======== Data block ========
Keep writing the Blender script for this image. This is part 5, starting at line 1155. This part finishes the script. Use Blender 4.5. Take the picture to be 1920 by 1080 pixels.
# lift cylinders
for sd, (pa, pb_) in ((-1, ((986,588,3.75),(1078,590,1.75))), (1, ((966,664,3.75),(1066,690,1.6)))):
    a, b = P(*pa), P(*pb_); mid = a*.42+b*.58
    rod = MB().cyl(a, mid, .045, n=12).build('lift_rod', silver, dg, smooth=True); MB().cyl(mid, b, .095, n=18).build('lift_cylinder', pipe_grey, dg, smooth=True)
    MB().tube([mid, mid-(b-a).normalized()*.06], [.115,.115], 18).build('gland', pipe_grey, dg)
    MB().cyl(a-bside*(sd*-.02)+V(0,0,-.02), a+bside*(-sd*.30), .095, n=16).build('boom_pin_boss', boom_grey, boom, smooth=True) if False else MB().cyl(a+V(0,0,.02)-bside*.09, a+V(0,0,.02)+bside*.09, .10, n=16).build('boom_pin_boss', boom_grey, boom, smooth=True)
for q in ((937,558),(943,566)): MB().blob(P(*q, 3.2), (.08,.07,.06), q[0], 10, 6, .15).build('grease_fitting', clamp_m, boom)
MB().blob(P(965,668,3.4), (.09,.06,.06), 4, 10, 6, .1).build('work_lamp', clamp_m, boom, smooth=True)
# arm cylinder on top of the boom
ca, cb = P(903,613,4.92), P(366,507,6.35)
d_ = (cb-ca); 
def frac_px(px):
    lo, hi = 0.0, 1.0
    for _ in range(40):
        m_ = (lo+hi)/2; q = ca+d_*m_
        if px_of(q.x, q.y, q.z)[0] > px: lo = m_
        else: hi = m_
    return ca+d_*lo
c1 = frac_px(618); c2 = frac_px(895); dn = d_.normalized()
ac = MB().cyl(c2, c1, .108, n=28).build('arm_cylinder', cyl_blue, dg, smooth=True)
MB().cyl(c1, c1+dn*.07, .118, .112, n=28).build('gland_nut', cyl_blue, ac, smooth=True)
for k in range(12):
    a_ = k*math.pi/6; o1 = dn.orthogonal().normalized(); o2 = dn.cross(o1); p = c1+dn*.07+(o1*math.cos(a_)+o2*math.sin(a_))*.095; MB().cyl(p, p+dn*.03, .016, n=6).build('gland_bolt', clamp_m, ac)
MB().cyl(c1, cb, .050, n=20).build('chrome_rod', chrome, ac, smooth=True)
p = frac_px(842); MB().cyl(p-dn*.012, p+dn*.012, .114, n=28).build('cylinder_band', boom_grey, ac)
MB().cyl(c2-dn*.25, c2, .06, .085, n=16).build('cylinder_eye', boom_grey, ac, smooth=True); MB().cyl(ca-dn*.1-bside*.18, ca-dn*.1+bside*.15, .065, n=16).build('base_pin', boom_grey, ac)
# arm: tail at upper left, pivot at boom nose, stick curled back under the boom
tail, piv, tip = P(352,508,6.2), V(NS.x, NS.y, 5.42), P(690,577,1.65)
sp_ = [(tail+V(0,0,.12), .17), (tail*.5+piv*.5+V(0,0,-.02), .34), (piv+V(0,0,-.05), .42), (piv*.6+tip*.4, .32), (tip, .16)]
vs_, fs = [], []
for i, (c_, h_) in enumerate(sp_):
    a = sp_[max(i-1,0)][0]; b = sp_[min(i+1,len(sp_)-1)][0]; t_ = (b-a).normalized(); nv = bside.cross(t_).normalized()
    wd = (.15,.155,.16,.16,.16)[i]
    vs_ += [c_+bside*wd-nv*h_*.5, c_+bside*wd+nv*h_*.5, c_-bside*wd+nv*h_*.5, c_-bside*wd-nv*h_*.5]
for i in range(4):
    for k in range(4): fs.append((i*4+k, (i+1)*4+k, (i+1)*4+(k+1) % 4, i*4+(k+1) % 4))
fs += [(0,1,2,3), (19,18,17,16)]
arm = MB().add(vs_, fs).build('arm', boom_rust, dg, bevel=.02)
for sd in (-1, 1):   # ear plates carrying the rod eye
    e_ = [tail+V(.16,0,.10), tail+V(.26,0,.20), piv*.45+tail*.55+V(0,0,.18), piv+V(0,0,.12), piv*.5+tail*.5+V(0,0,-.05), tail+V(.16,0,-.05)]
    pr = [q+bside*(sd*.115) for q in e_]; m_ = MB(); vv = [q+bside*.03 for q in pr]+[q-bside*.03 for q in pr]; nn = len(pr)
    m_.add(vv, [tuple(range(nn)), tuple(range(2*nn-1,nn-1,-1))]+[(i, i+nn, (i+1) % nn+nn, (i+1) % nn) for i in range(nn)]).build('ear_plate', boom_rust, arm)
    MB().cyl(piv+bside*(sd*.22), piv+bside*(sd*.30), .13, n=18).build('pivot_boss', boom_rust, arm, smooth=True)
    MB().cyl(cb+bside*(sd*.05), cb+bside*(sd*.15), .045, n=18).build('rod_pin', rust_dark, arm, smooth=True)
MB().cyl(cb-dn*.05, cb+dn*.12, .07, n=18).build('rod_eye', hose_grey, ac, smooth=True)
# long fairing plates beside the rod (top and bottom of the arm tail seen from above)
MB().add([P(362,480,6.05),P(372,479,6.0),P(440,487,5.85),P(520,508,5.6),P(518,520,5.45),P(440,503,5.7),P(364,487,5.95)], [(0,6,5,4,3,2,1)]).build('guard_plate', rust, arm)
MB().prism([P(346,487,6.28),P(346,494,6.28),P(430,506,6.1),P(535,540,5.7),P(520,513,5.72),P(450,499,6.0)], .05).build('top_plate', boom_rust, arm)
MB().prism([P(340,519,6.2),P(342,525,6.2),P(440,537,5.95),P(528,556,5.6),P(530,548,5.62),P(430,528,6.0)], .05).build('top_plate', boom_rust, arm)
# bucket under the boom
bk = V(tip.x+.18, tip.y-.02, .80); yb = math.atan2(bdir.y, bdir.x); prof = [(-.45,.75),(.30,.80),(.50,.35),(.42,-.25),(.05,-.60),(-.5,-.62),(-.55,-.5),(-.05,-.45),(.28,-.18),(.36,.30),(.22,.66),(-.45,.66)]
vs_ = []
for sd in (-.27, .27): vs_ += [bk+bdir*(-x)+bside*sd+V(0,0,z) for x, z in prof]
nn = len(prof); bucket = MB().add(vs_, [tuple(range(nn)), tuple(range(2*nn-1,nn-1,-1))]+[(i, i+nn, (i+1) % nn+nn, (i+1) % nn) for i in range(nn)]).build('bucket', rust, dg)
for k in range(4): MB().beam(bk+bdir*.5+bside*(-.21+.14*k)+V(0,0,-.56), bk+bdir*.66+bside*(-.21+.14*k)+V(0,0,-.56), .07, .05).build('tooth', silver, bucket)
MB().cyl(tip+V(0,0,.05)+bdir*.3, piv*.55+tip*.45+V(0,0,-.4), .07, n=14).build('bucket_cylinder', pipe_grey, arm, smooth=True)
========
== Short problem ==
Reproduce the entire listing word for word.

== Result of the task ==
Keep writing the Blender script for this image. This is part 5, starting at line 1155. This part finishes the script. Use Blender 4.5. Take the picture to be 1920 by 1080 pixels.
# lift cylinders
for sd, (pa, pb_) in ((-1, ((986,588,3.75),(1078,590,1.75))), (1, ((966,664,3.75),(1066,690,1.6)))):
    a, b = P(*pa), P(*pb_); mid = a*.42+b*.58
    rod = MB().cyl(a, mid, .045, n=12).build('lift_rod', silver, dg, smooth=True); MB().cyl(mid, b, .095, n=18).build('lift_cylinder', pipe_grey, dg, smooth=True)
    MB().tube([mid, mid-(b-a).normalized()*.06], [.115,.115], 18).build('gland', pipe_grey, dg)
    MB().cyl(a-bside*(sd*-.02)+V(0,0,-.02), a+bside*(-sd*.30), .095, n=16).build('boom_pin_boss', boom_grey, boom, smooth=True) if False else MB().cyl(a+V(0,0,.02)-bside*.09, a+V(0,0,.02)+bside*.09, .10, n=16).build('boom_pin_boss', boom_grey, boom, smooth=True)
for q in ((937,558),(943,566)): MB().blob(P(*q, 3.2), (.08,.07,.06), q[0], 10, 6, .15).build('grease_fitting', clamp_m, boom)
MB().blob(P(965,668,3.4), (.09,.06,.06), 4, 10, 6, .1).build('work_lamp', clamp_m, boom, smooth=True)
# arm cylinder on top of the boom
ca, cb = P(903,613,4.92), P(366,507,6.35)
d_ = (cb-ca); 
def frac_px(px):
    lo, hi = 0.0, 1.0
    for _ in range(40):
        m_ = (lo+hi)/2; q = ca+d_*m_
        if px_of(q.x, q.y, q.z)[0] > px: lo = m_
        else: hi = m_
    return ca+d_*lo
c1 = frac_px(618); c2 = frac_px(895); dn = d_.normalized()
ac = MB().cyl(c2, c1, .108, n=28).build('arm_cylinder', cyl_blue, dg, smooth=True)
MB().cyl(c1, c1+dn*.07, .118, .112, n=28).build('gland_nut', cyl_blue, ac, smooth=True)
for k in range(12):
    a_ = k*math.pi/6; o1 = dn.orthogonal().normalized(); o2 = dn.cross(o1); p = c1+dn*.07+(o1*math.cos(a_)+o2*math.sin(a_))*.095; MB().cyl(p, p+dn*.03, .016, n=6).build('gland_bolt', clamp_m, ac)
MB().cyl(c1, cb, .050, n=20).build('chrome_rod', chrome, ac, smooth=True)
p = frac_px(842); MB().cyl(p-dn*.012, p+dn*.012, .114, n=28).build('cylinder_band', boom_grey, ac)
MB().cyl(c2-dn*.25, c2, .06, .085, n=16).build('cylinder_eye', boom_grey, ac, smooth=True); MB().cyl(ca-dn*.1-bside*.18, ca-dn*.1+bside*.15, .065, n=16).build('base_pin', boom_grey, ac)
# arm: tail at upper left, pivot at boom nose, stick curled back under the boom
tail, piv, tip = P(352,508,6.2), V(NS.x, NS.y, 5.42), P(690,577,1.65)
sp_ = [(tail+V(0,0,.12), .17), (tail*.5+piv*.5+V(0,0,-.02), .34), (piv+V(0,0,-.05), .42), (piv*.6+tip*.4, .32), (tip, .16)]
vs_, fs = [], []
for i, (c_, h_) in enumerate(sp_):
    a = sp_[max(i-1,0)][0]; b = sp_[min(i+1,len(sp_)-1)][0]; t_ = (b-a).normalized(); nv = bside.cross(t_).normalized()
    wd = (.15,.155,.16,.16,.16)[i]
    vs_ += [c_+bside*wd-nv*h_*.5, c_+bside*wd+nv*h_*.5, c_-bside*wd+nv*h_*.5, c_-bside*wd-nv*h_*.5]
for i in range(4):
    for k in range(4): fs.append((i*4+k, (i+1)*4+k, (i+1)*4+(k+1) % 4, i*4+(k+1) % 4))
fs += [(0,1,2,3), (19,18,17,16)]
arm = MB().add(vs_, fs).build('arm', boom_rust, dg, bevel=.02)
for sd in (-1, 1):   # ear plates carrying the rod eye
    e_ = [tail+V(.16,0,.10), tail+V(.26,0,.20), piv*.45+tail*.55+V(0,0,.18), piv+V(0,0,.12), piv*.5+tail*.5+V(0,0,-.05), tail+V(.16,0,-.05)]
    pr = [q+bside*(sd*.115) for q in e_]; m_ = MB(); vv = [q+bside*.03 for q in pr]+[q-bside*.03 for q in pr]; nn = len(pr)
    m_.add(vv, [tuple(range(nn)), tuple(range(2*nn-1,nn-1,-1))]+[(i, i+nn, (i+1) % nn+nn, (i+1) % nn) for i in range(nn)]).build('ear_plate', boom_rust, arm)
    MB().cyl(piv+bside*(sd*.22), piv+bside*(sd*.30), .13, n=18).build('pivot_boss', boom_rust, arm, smooth=True)
    MB().cyl(cb+bside*(sd*.05), cb+bside*(sd*.15), .045, n=18).build('rod_pin', rust_dark, arm, smooth=True)
MB().cyl(cb-dn*.05, cb+dn*.12, .07, n=18).build('rod_eye', hose_grey, ac, smooth=True)
# long fairing plates beside the rod (top and bottom of the arm tail seen from above)
MB().add([P(362,480,6.05),P(372,479,6.0),P(440,487,5.85),P(520,508,5.6),P(518,520,5.45),P(440,503,5.7),P(364,487,5.95)], [(0,6,5,4,3,2,1)]).build('guard_plate', rust, arm)
MB().prism([P(346,487,6.28),P(346,494,6.28),P(430,506,6.1),P(535,540,5.7),P(520,513,5.72),P(450,499,6.0)], .05).build('top_plate', boom_rust, arm)
MB().prism([P(340,519,6.2),P(342,525,6.2),P(440,537,5.95),P(528,556,5.6),P(530,548,5.62),P(430,528,6.0)], .05).build('top_plate', boom_rust, arm)
# bucket under the boom
bk = V(tip.x+.18, tip.y-.02, .80); yb = math.atan2(bdir.y, bdir.x); prof = [(-.45,.75),(.30,.80),(.50,.35),(.42,-.25),(.05,-.60),(-.5,-.62),(-.55,-.5),(-.05,-.45),(.28,-.18),(.36,.30),(.22,.66),(-.45,.66)]
vs_ = []
for sd in (-.27, .27): vs_ += [bk+bdir*(-x)+bside*sd+V(0,0,z) for x, z in prof]
nn = len(prof); bucket = MB().add(vs_, [tuple(range(nn)), tuple(range(2*nn-1,nn-1,-1))]+[(i, i+nn, (i+1) % nn+nn, (i+1) % nn) for i in range(nn)]).build('bucket', rust, dg)
for k in range(4): MB().beam(bk+bdir*.5+bside*(-.21+.14*k)+V(0,0,-.56), bk+bdir*.66+bside*(-.21+.14*k)+V(0,0,-.56), .07, .05).build('tooth', silver, bucket)
MB().cyl(tip+V(0,0,.05)+bdir*.3, piv*.55+tip*.45+V(0,0,-.4), .07, n=14).build('bucket_cylinder', pipe_grey, arm, smooth=True)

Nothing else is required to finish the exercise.